Pare quindi che Fatboy Slim non sia l’unico mastro fonditore, ma che spartisca il comando della bottega con il plurifronte Prydz. Per entrare in quest’accademia d’oreficeria musicale sono necessari degli elementi di base, come un buon orecchio e molto studio, certo, ma soprattutto una spiccata sensibilità. Per remixare un brano noto e raggiungere un buon risultato, occorre percepire gli attimi e le evoluzioni dell’originale, capendo dove e come inserirsi. Swoosh, un giovane dj della scena techno romana, credo abbia passato con ottimi voti gli esami accademici e sia entrato a pieno titolo tra i fonditori musicali, con i remix di due tracce molto note. La prima è Child in Time dei Deep Purple, che, nel 2015, passando per il filtro creativo di Swoosh, si colora di suoni minimal che sovrastano l’originale aura hard rock del pezzo, creando uno stato d’animo totalmente differente dall’aspettativa. Questo remix è un esempio lampante della necessità di distinguere il brano neonato dalla materia originale, in vista di un godimento non condizionato. La seconda traccia che, personalmente, trovo essere una gran celebrazione dell’originale, è il remix di Le acciughe fanno il pallone di Fabrizio De Andrè. In questo caso, il produttore romano utilizza, come punto di partenza, un brano idealmente distante anni-luce dalla realtà metallica dell’elettronica. La canzone del cantautore genovese si presenta infatti come un profondo e malinconico racconto in musica di varie leggende di pescatori e procede scivolando su un ritmo lento e suadente. Swoosh recupera la base, già tendente a sonorità esotiche grazie all’utilizzo di flauti e bonghi, e ne esaspera il La orientaleggiante, fino a trasportare l’ascoltatore tra i venti caldi di un qualche paesino in festa sulle coste del Medio Oriente. I beat leggeri e accelerati rianimano la traccia facendo venir voglia di ballarla senza sosta. Anche qui, il mood che il nuovo ibrido infonde nell’ascoltatore è molto distante da quello originario.
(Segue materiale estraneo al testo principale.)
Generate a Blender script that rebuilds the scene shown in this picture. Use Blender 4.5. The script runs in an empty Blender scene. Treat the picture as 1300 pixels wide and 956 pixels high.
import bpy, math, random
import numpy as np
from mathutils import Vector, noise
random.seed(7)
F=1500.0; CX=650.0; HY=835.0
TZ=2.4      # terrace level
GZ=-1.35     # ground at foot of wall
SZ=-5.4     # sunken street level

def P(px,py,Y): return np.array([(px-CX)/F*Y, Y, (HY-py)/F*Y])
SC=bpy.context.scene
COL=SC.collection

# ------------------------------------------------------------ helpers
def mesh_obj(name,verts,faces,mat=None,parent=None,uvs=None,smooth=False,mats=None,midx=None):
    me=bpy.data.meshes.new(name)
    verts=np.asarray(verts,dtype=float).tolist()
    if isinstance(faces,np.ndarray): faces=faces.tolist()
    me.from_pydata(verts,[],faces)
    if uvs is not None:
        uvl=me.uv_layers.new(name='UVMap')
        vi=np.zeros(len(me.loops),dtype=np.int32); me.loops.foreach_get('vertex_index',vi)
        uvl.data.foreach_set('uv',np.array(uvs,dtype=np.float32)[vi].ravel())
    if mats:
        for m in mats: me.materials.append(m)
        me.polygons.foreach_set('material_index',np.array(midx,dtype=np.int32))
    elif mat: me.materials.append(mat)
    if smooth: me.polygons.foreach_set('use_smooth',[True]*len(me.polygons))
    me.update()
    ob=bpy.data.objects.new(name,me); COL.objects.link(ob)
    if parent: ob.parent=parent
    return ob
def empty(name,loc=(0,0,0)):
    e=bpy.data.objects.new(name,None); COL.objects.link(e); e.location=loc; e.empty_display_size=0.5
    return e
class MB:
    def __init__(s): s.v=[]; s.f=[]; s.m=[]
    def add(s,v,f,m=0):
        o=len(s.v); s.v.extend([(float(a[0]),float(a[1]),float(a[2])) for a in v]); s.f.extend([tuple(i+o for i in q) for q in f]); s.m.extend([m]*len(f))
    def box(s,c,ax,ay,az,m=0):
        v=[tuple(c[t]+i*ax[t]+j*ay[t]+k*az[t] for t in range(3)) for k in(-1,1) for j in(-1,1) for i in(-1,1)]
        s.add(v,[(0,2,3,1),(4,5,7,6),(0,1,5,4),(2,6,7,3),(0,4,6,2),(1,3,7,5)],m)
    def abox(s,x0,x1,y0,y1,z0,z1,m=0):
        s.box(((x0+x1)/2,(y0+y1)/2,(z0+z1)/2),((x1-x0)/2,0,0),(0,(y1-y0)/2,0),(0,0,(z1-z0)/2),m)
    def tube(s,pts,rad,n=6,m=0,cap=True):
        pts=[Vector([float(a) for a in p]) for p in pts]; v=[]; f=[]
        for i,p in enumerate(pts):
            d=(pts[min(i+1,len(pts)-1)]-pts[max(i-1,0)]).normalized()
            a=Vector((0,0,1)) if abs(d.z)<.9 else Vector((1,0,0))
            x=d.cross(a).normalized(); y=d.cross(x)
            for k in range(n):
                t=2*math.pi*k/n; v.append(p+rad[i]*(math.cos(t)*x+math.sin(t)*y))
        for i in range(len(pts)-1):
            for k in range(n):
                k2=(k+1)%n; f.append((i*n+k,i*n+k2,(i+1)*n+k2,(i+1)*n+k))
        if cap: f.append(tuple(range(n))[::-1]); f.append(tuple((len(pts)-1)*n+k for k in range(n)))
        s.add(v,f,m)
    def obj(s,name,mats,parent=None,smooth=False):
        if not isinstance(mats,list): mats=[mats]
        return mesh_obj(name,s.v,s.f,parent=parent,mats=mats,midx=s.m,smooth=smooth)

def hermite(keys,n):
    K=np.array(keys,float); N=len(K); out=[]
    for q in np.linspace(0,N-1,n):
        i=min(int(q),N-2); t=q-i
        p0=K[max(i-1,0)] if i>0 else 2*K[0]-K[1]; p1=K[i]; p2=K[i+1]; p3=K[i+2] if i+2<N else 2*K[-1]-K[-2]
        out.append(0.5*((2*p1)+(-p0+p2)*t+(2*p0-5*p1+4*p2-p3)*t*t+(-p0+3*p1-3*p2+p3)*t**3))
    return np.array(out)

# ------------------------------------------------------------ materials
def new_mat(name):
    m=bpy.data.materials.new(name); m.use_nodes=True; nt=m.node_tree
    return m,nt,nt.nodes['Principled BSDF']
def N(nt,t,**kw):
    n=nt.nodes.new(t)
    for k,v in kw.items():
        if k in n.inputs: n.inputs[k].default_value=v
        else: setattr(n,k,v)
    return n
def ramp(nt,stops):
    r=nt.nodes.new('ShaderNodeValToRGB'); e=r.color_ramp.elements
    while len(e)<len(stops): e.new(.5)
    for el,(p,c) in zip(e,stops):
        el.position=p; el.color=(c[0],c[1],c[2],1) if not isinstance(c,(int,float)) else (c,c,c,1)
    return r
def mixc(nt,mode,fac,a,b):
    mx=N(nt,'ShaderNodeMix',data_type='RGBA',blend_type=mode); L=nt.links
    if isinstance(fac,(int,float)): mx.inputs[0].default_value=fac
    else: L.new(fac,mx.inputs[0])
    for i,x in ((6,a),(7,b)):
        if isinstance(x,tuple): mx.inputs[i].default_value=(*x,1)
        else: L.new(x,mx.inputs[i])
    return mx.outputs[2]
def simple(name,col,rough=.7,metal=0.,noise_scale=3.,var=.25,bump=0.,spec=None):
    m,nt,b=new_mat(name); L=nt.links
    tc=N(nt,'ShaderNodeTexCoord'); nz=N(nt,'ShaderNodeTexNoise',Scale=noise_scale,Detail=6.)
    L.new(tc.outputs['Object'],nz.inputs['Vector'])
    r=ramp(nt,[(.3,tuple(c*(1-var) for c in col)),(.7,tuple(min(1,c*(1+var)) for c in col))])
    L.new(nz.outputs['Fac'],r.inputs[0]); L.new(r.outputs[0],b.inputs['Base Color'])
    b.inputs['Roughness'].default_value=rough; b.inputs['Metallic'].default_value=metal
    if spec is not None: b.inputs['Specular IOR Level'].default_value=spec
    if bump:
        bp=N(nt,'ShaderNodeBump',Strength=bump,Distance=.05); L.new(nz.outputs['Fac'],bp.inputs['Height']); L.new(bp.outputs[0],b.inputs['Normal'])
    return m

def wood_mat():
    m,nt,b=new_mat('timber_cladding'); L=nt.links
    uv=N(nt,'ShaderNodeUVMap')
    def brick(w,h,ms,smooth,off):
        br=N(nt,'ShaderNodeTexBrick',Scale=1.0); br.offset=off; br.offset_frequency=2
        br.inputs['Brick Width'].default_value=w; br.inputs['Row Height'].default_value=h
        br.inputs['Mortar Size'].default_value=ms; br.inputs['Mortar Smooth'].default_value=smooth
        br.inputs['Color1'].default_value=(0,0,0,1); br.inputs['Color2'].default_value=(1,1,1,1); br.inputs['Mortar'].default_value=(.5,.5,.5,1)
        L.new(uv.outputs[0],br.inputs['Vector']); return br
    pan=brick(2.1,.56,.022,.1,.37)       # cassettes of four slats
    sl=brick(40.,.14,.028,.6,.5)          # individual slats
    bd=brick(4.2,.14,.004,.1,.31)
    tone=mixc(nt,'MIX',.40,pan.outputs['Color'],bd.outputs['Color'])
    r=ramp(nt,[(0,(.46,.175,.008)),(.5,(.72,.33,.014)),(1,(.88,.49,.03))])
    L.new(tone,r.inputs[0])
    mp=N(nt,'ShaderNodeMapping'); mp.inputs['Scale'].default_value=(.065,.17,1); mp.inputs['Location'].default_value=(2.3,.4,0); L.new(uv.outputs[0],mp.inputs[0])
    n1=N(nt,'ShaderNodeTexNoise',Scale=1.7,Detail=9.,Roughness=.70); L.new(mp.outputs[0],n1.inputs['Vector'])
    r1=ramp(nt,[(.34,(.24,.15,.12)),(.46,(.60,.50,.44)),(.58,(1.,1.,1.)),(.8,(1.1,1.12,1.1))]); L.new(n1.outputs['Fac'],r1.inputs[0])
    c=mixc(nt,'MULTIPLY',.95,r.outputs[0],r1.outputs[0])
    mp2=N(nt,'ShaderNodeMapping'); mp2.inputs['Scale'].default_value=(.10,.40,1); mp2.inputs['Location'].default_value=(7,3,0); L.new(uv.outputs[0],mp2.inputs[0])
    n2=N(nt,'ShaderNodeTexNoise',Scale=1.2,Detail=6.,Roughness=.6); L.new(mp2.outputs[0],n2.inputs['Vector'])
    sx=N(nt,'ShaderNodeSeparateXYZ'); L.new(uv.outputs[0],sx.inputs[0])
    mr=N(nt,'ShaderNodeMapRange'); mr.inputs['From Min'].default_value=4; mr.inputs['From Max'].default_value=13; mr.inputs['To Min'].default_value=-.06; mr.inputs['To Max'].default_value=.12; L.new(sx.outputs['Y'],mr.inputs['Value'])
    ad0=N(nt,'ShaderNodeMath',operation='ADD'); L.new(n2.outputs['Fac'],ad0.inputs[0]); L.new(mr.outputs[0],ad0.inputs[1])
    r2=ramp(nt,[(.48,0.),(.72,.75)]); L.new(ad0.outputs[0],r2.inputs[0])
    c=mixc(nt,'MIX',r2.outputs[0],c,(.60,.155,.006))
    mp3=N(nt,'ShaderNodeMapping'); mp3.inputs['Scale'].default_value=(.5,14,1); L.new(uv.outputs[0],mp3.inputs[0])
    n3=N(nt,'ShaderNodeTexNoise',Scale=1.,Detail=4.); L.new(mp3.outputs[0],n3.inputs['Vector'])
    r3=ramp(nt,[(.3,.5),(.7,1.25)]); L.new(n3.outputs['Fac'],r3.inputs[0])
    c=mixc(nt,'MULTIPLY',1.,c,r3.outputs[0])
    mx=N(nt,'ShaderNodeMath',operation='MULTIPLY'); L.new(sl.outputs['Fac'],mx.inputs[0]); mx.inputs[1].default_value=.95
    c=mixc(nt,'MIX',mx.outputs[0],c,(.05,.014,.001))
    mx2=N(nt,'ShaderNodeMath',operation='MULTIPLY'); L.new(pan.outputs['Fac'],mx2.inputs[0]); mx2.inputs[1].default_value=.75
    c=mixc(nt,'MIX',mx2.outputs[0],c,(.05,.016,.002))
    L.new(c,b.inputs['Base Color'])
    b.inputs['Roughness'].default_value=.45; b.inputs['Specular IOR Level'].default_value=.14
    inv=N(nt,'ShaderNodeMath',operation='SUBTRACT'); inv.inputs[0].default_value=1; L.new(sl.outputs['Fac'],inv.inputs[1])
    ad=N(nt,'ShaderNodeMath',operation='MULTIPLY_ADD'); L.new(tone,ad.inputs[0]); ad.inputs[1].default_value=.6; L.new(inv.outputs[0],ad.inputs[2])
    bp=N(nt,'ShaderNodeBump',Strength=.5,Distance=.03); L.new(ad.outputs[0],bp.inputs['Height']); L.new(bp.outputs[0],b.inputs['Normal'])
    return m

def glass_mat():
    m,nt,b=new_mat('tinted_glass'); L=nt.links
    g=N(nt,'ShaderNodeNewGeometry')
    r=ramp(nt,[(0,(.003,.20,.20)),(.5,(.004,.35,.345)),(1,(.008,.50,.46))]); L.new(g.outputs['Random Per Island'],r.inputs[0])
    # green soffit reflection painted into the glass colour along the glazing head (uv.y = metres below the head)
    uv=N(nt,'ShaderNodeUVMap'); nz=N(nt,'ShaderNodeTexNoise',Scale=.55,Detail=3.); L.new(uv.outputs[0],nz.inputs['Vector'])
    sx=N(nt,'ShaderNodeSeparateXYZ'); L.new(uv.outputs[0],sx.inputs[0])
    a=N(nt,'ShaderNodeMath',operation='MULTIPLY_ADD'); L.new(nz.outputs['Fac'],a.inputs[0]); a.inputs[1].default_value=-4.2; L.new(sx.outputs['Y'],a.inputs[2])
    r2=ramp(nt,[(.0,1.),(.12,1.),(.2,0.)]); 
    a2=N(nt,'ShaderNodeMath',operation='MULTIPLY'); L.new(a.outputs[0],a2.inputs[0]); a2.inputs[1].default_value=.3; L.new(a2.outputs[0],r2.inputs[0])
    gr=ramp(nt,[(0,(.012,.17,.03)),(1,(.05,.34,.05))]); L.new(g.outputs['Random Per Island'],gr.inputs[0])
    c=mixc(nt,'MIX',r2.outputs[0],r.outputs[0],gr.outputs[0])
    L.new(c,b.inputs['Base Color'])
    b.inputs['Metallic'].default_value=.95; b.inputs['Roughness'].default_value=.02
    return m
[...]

Remixare tracce note oltre che un rischio, è una grande sfida e, se si riesce nell’intento, si può dar vita a entità nuove, senza nulla togliere ai brani di partenza, che anzi vengono spesso celebrati. Non si tratta di competizione o paragoni, perché una volta che la traccia madre è modificata, il nuovo ibrido da essa esula in cerca di nuovi spazi d’esistenza. In queste poche righe, ho riportato solo alcuni delle migliaia di esempi di remix riusciti di cui si potrebbe parlare, così vi invito ad ascoltare questi a cui ho accennato, a cercarne altri e, perché no, se credete di avere la stoffa per entrare nell’accademia dei fonditori musicali, di provare a raccogliere la sfida e produrne di nuovi.